Hep vurguladığımız gibi, genel ekonomik konjonktürdeki olumsuzluklar, kulüplerin zayıf mali yapılarındaki yetersizlikleri artırıcı bir etkiye sahiptir. Ülke ekonomisi ve genel küresel konjonktürdeki ekonomik, finansal olumsuzluklar finansal dengesini yitirmiş kulüplerin mali yapılarını daha da kırılganlaştırmakta, içinde bulundukları finansal krizi derinleştirmektedir.
Kulüplerin mali ve ekonomik yetersizlikleri, sportif başarısızlıklarının da temel nedeni olacaktır.
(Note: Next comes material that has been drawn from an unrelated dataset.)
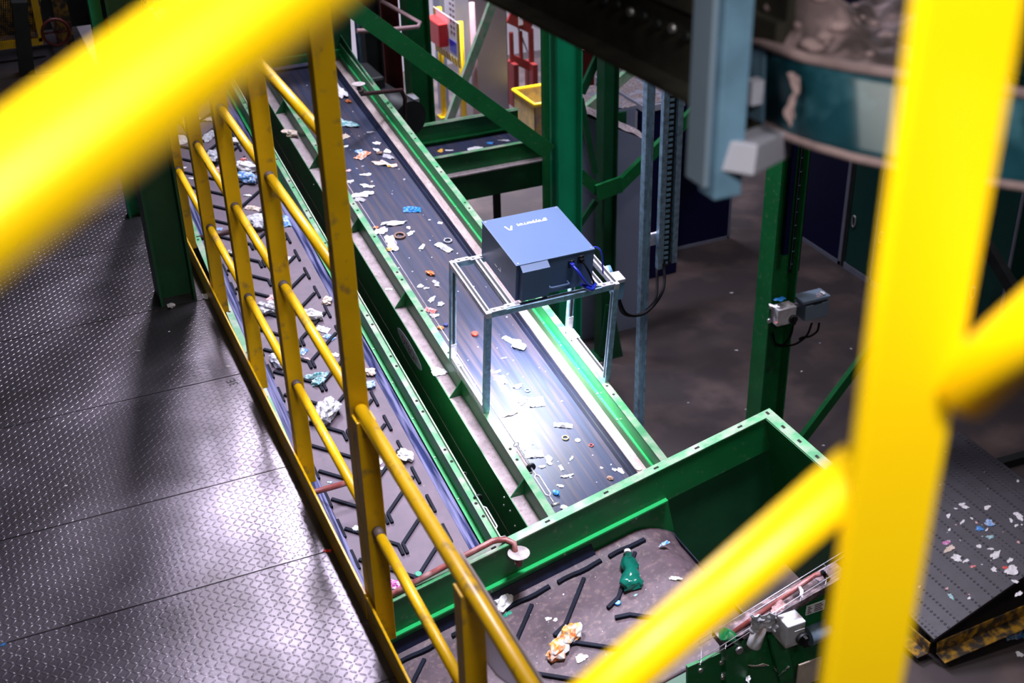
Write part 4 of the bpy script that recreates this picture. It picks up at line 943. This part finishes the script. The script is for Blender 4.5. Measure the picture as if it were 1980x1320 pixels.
# ================================================================== scraps and litter
def sheet_mesh(seed, aspect=1., crumple=.18, lobes=.28, thick=.004):
    r = random.Random(seed); b = MB(); n = 9; off = Vector((r.random()*50, r.random()*50, 0))
    ph = [r.uniform(0, 6.28) for _ in range(4)]
    def fn(u, v):
        a = u*2*PI; rad = .5*v*(1+lobes*(.6*math.sin(2*a+ph[0])+.5*math.sin(3*a+ph[1])+.45*math.sin(5*a+ph[2])+.3*math.sin(9*a+ph[3])))
        x, y = rad*math.cos(a), rad*math.sin(a)*aspect
        z = crumple*(.55*noise.noise(Vector((x*3.2, y*3.2, 0))+off)+.35*noise.noise(Vector((x*8, y*8, 1))+off)+.25)*(.55+.45*v)
        return Vector((x, y, max(.004, z*.8+.05*crumple)))
    b.grid(fn, 26, 7, smooth=False)
    bmesh.ops.remove_doubles(b.bm, verts=b.bm.verts, dist=1e-5); return b
def lump_mesh(seed, aspect=1., flat=.45):
    r = random.Random(seed); b = MB(); off = Vector((r.random()*50, 7, 3))
    g = bmesh.ops.create_icosphere(b.bm, subdivisions=3, radius=.5)
    for v in g['verts']:
        p = v.co.copy(); k = 1+.55*noise.noise(p*3+off)+.35*noise.noise(p*8+off)
        v.co = Vector((p.x*k, p.y*k*aspect, (p.z*k+.40)*flat))
        v.co.z = max(0, v.co.z)
    return b
def ring_mesh(seed, aspect=1.):
    return MB().tube([(.42*math.cos(2*PI*i/24), .42*math.sin(2*PI*i/24), .10) for i in range(24)], .09, 8, closed=True)
def cap_mesh(seed, aspect=1.):
    b = MB(); b.tube([(0, 0, 0), (0, 0, .34), (0, 0, .40)], [.5, .5, .42], 24); return b
def disc_mesh(seed, aspect=1.):
    b = MB(); b.tube([(0, 0, .01), (0, 0, .06)], [.5, .47], 28); return b
def packet_mesh(seed, aspect=.5):
    r = random.Random(seed); b = MB(); off = Vector((r.random()*30, 0, 0))
    def fn(u, v):
        x, y = u-.5, (v-.5)*aspect
        z = .16*math.sin(PI*u)*math.sin(PI*v)+.07*noise.noise(Vector((x*7, y*7, 0))+off)+.03
        return Vector((x+.04*noise.noise(Vector((y*9, 1, 0))+off), y+.05*noise.noise(Vector((x*6, 2, 0))+off), max(.004, z)))
    b.grid(fn, 16, 10, smooth=False); return b
KIND = {'sheet': (sheet_mesh, .004), 'lump': (lump_mesh, 0), 'ring': (ring_mesh, 0), 'cap': (cap_mesh, 0), 'disc': (disc_mesh, 0), 'packet': (packet_mesh, .004)}
def make_scrap(name, kind, seed, aspect, m, length, MW, label, cat, group=None):
    fn, th = KIND[kind]; b = fn(seed, aspect)
    o = b.build(name, m, None, recentre=False)
    if th:
        md = o.modifiers.new('thickness', 'SOLIDIFY'); md.thickness = th; md.offset = 0
    o.matrix_world = MW @ Matrix.Scale(length, 4); tag(o, label, cat, group); return o
FR = {'c': (MB_, -.200, 'the cleated belt'), 's': (MB_, -.199, 'the smooth belt'), 't': (MT, -.395, 'the transverse belt'), 'w': (Matrix.Identity(4), ZW, 'the walkway'), 'f': (Matrix.Identity(4), .0, 'the floor'),
      'p': (MP, .0, 'the black plate'), 'k': (Matrix.Identity(4), zb-.25, 'the narrow back belt'), 'l': (MB_, -.145, 'the dusty ledge'), 'b': (MB_, -.166, 'the skirt strip')}
def pose(frame, px, py, Lp, ang, lift=0, deg=None):
    Mx, n, _ = FR[frame]
    a = math.radians(ang); dx, dy = math.cos(a)*Lp/2, math.sin(a)*Lp/2
    P = on_plane(px, py, Mx, n+lift); p0, p1 = on_plane(px-dx, py-dy, Mx, n), on_plane(px+dx, py+dy, Mx, n)
    Ml = Mx.inverted(); q = Ml @ P; d = (Ml.to_3x3() @ (p1-p0)); L = d.length
    return Mx @ Matrix.Translation((q.x, q.y, n+lift)) @ Matrix.Rotation(math.atan2(d.y, d.x), 4, 'Z'), L
seedc = [100]
def item(frame, kind, px, py, Lp, ang, aspect, col, label, name='scrap', cat='scrap', group=None, lift=0.001):
    seedc[0] += 1
    MW, L = pose(frame, px, py, Lp, ang, lift)
    return make_scrap(name, kind, seedc[0], aspect, S[col], L, MW, label, cat, group)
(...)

Tüm bu olumsuzluklardan kurtulabilmenin yolu ise, Türk futbolunun mali, ekonomik, yönetsel ve örgütsel olarak yeniden yapılanmasından ve kapsayıcı kurumların inşasından geçiyor. Mevcut yönetsel yapı içinde Türk futbolunun rekabetini artırma olanağı olmadığını gözlemledik. Zaten UEFA aracılığıyla merkez futbol ülkeleri ile çevre ligler arasında haksız rekabet kalıcılaştırılıp kurumsallaştırılmıştı. Buna bir de Türk futbolunun kendi sorunları eklenince, sorunlar yumağı daha da artacak ve futbolda her yönüyle bir gerilemeye gitmiş olacağız. Bugünkü mevcut futbol yapılanmamızın Türk futbolunu Avrupa ve Dünya’da ekonomik, mali ve sportif olarak daha yukarılara taşıma yeteneği bulunmuyor. Bugünkü düşük yoğunluklu rekabeti bile devam ettiremeyen futbol yapılanması yerine; sportif performansı artırıcı, ekonomik, finansal ve yönetsel sorunları azaltıcı, daha kapsayıcı bir futbol yapılanmasına yönelinmelidir. Türk futbolunda temel ve radikal bir değişim ve dönüşüme gidilmeden palyatif çözümlerle bir yere gelemeyeceğimizi artık iyice anlamış bulunuyoruz.